What is required →
Write the data out again, exactly as given.

Data lines →
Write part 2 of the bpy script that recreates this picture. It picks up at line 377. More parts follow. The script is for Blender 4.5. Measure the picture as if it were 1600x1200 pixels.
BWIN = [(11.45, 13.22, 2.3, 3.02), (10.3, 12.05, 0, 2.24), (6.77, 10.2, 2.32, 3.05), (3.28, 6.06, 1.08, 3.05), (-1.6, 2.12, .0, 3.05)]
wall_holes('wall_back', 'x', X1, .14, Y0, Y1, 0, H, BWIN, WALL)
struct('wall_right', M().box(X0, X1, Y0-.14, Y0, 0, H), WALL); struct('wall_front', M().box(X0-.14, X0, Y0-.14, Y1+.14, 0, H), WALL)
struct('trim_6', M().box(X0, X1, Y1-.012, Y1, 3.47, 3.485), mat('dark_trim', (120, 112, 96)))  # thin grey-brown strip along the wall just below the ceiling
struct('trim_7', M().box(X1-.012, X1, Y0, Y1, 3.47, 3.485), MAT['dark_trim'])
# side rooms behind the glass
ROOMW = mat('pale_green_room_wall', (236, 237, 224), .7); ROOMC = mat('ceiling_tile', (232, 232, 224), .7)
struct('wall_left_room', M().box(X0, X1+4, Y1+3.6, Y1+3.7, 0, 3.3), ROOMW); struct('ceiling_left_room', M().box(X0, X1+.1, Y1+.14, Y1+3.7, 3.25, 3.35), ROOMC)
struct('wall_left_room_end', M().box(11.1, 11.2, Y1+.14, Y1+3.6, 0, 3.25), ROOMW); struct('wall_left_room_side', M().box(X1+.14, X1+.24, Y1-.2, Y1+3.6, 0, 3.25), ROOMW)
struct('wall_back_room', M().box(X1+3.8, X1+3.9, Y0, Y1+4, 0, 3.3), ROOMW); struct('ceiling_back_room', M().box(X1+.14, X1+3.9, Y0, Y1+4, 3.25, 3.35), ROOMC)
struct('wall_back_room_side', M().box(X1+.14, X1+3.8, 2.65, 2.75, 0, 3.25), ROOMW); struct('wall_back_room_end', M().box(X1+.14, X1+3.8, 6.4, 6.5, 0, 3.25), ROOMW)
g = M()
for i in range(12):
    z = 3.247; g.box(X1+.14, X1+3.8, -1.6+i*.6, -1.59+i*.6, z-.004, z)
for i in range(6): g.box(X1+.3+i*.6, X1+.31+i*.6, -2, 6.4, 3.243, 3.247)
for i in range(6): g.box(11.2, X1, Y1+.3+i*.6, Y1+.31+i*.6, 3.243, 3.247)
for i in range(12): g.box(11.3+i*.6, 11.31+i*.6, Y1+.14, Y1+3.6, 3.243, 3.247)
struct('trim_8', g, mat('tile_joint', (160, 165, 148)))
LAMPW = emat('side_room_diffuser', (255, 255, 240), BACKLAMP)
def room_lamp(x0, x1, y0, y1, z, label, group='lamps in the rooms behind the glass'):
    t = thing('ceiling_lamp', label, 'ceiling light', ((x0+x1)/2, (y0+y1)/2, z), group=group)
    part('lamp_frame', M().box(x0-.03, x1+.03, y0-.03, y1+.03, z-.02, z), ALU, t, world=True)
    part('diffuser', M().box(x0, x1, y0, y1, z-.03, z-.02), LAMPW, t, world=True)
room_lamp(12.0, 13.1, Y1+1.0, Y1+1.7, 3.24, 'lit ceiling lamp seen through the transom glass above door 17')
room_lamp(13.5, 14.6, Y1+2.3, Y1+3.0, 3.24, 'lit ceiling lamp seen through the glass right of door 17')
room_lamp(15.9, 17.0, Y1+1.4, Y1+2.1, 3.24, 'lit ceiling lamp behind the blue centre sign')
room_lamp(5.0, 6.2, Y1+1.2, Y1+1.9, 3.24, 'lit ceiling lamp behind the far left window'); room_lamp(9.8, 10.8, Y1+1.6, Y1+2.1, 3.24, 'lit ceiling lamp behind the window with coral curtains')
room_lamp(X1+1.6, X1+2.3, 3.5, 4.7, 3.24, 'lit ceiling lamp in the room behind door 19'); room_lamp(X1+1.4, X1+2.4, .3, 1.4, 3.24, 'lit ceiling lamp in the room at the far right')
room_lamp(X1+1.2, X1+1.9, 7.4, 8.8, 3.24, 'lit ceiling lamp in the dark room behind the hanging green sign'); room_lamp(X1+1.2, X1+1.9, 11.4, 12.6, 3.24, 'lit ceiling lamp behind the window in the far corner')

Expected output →
Write part 2 of the bpy script that recreates this picture. It picks up at line 377. More parts follow. The script is for Blender 4.5. Measure the picture as if it were 1600x1200 pixels.
BWIN = [(11.45, 13.22, 2.3, 3.02), (10.3, 12.05, 0, 2.24), (6.77, 10.2, 2.32, 3.05), (3.28, 6.06, 1.08, 3.05), (-1.6, 2.12, .0, 3.05)]
wall_holes('wall_back', 'x', X1, .14, Y0, Y1, 0, H, BWIN, WALL)
struct('wall_right', M().box(X0, X1, Y0-.14, Y0, 0, H), WALL); struct('wall_front', M().box(X0-.14, X0, Y0-.14, Y1+.14, 0, H), WALL)
struct('trim_6', M().box(X0, X1, Y1-.012, Y1, 3.47, 3.485), mat('dark_trim', (120, 112, 96)))  # thin grey-brown strip along the wall just below the ceiling
struct('trim_7', M().box(X1-.012, X1, Y0, Y1, 3.47, 3.485), MAT['dark_trim'])
# side rooms behind the glass
ROOMW = mat('pale_green_room_wall', (236, 237, 224), .7); ROOMC = mat('ceiling_tile', (232, 232, 224), .7)
struct('wall_left_room', M().box(X0, X1+4, Y1+3.6, Y1+3.7, 0, 3.3), ROOMW); struct('ceiling_left_room', M().box(X0, X1+.1, Y1+.14, Y1+3.7, 3.25, 3.35), ROOMC)
struct('wall_left_room_end', M().box(11.1, 11.2, Y1+.14, Y1+3.6, 0, 3.25), ROOMW); struct('wall_left_room_side', M().box(X1+.14, X1+.24, Y1-.2, Y1+3.6, 0, 3.25), ROOMW)
struct('wall_back_room', M().box(X1+3.8, X1+3.9, Y0, Y1+4, 0, 3.3), ROOMW); struct('ceiling_back_room', M().box(X1+.14, X1+3.9, Y0, Y1+4, 3.25, 3.35), ROOMC)
struct('wall_back_room_side', M().box(X1+.14, X1+3.8, 2.65, 2.75, 0, 3.25), ROOMW); struct('wall_back_room_end', M().box(X1+.14, X1+3.8, 6.4, 6.5, 0, 3.25), ROOMW)
g = M()
for i in range(12):
    z = 3.247; g.box(X1+.14, X1+3.8, -1.6+i*.6, -1.59+i*.6, z-.004, z)
for i in range(6): g.box(X1+.3+i*.6, X1+.31+i*.6, -2, 6.4, 3.243, 3.247)
for i in range(6): g.box(11.2, X1, Y1+.3+i*.6, Y1+.31+i*.6, 3.243, 3.247)
for i in range(12): g.box(11.3+i*.6, 11.31+i*.6, Y1+.14, Y1+3.6, 3.243, 3.247)
struct('trim_8', g, mat('tile_joint', (160, 165, 148)))
LAMPW = emat('side_room_diffuser', (255, 255, 240), BACKLAMP)
def room_lamp(x0, x1, y0, y1, z, label, group='lamps in the rooms behind the glass'):
    t = thing('ceiling_lamp', label, 'ceiling light', ((x0+x1)/2, (y0+y1)/2, z), group=group)
    part('lamp_frame', M().box(x0-.03, x1+.03, y0-.03, y1+.03, z-.02, z), ALU, t, world=True)
    part('diffuser', M().box(x0, x1, y0, y1, z-.03, z-.02), LAMPW, t, world=True)
room_lamp(12.0, 13.1, Y1+1.0, Y1+1.7, 3.24, 'lit ceiling lamp seen through the transom glass above door 17')
room_lamp(13.5, 14.6, Y1+2.3, Y1+3.0, 3.24, 'lit ceiling lamp seen through the glass right of door 17')
room_lamp(15.9, 17.0, Y1+1.4, Y1+2.1, 3.24, 'lit ceiling lamp behind the blue centre sign')
room_lamp(5.0, 6.2, Y1+1.2, Y1+1.9, 3.24, 'lit ceiling lamp behind the far left window'); room_lamp(9.8, 10.8, Y1+1.6, Y1+2.1, 3.24, 'lit ceiling lamp behind the window with coral curtains')
room_lamp(X1+1.6, X1+2.3, 3.5, 4.7, 3.24, 'lit ceiling lamp in the room behind door 19'); room_lamp(X1+1.4, X1+2.4, .3, 1.4, 3.24, 'lit ceiling lamp in the room at the far right')
room_lamp(X1+1.2, X1+1.9, 7.4, 8.8, 3.24, 'lit ceiling lamp in the dark room behind the hanging green sign'); room_lamp(X1+1.2, X1+1.9, 11.4, 12.6, 3.24, 'lit ceiling lamp behind the window in the far corner')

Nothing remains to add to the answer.